WHAT YOU SHOULD DO » Exactly reproduce the lines that follow.

....

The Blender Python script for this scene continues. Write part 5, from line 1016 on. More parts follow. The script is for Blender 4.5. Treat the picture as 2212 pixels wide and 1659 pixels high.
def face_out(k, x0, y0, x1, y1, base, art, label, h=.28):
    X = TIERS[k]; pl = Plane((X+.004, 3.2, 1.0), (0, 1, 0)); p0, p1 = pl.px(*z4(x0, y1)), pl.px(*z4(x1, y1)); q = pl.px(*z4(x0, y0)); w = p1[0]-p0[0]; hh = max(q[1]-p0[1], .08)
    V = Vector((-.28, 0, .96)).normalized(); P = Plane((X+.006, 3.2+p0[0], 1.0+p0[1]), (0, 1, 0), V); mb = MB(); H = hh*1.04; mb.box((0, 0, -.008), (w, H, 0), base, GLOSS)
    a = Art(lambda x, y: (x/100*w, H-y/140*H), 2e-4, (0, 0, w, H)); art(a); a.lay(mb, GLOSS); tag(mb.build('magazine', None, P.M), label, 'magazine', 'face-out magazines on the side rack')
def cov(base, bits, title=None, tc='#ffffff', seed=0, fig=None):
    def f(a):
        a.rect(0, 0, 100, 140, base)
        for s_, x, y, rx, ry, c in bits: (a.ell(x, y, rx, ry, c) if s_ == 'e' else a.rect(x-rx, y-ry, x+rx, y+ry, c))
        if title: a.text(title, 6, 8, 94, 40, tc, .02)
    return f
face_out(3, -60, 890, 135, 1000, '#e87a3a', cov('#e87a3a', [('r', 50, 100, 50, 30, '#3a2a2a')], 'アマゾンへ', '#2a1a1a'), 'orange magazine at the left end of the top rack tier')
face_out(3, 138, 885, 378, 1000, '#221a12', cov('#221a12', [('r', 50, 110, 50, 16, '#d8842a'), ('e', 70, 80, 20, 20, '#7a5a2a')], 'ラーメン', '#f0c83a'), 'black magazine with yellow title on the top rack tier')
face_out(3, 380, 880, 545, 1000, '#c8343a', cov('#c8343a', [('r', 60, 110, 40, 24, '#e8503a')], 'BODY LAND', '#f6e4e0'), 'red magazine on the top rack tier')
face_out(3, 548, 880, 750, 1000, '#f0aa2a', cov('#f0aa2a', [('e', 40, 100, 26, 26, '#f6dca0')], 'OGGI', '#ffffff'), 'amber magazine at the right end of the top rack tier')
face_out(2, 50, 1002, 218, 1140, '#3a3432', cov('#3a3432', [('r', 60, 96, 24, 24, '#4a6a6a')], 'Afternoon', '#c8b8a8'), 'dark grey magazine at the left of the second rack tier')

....

FINAL RESULT »
The Blender Python script for this scene continues. Write part 5, from line 1016 on. More parts follow. The script is for Blender 4.5. Treat the picture as 2212 pixels wide and 1659 pixels high.
def face_out(k, x0, y0, x1, y1, base, art, label, h=.28):
    X = TIERS[k]; pl = Plane((X+.004, 3.2, 1.0), (0, 1, 0)); p0, p1 = pl.px(*z4(x0, y1)), pl.px(*z4(x1, y1)); q = pl.px(*z4(x0, y0)); w = p1[0]-p0[0]; hh = max(q[1]-p0[1], .08)
    V = Vector((-.28, 0, .96)).normalized(); P = Plane((X+.006, 3.2+p0[0], 1.0+p0[1]), (0, 1, 0), V); mb = MB(); H = hh*1.04; mb.box((0, 0, -.008), (w, H, 0), base, GLOSS)
    a = Art(lambda x, y: (x/100*w, H-y/140*H), 2e-4, (0, 0, w, H)); art(a); a.lay(mb, GLOSS); tag(mb.build('magazine', None, P.M), label, 'magazine', 'face-out magazines on the side rack')
def cov(base, bits, title=None, tc='#ffffff', seed=0, fig=None):
    def f(a):
        a.rect(0, 0, 100, 140, base)
        for s_, x, y, rx, ry, c in bits: (a.ell(x, y, rx, ry, c) if s_ == 'e' else a.rect(x-rx, y-ry, x+rx, y+ry, c))
        if title: a.text(title, 6, 8, 94, 40, tc, .02)
    return f
face_out(3, -60, 890, 135, 1000, '#e87a3a', cov('#e87a3a', [('r', 50, 100, 50, 30, '#3a2a2a')], 'アマゾンへ', '#2a1a1a'), 'orange magazine at the left end of the top rack tier')
face_out(3, 138, 885, 378, 1000, '#221a12', cov('#221a12', [('r', 50, 110, 50, 16, '#d8842a'), ('e', 70, 80, 20, 20, '#7a5a2a')], 'ラーメン', '#f0c83a'), 'black magazine with yellow title on the top rack tier')
face_out(3, 380, 880, 545, 1000, '#c8343a', cov('#c8343a', [('r', 60, 110, 40, 24, '#e8503a')], 'BODY LAND', '#f6e4e0'), 'red magazine on the top rack tier')
face_out(3, 548, 880, 750, 1000, '#f0aa2a', cov('#f0aa2a', [('e', 40, 100, 26, 26, '#f6dca0')], 'OGGI', '#ffffff'), 'amber magazine at the right end of the top rack tier')
face_out(2, 50, 1002, 218, 1140, '#3a3432', cov('#3a3432', [('r', 60, 96, 24, 24, '#4a6a6a')], 'Afternoon', '#c8b8a8'), 'dark grey magazine at the left of the second rack tier')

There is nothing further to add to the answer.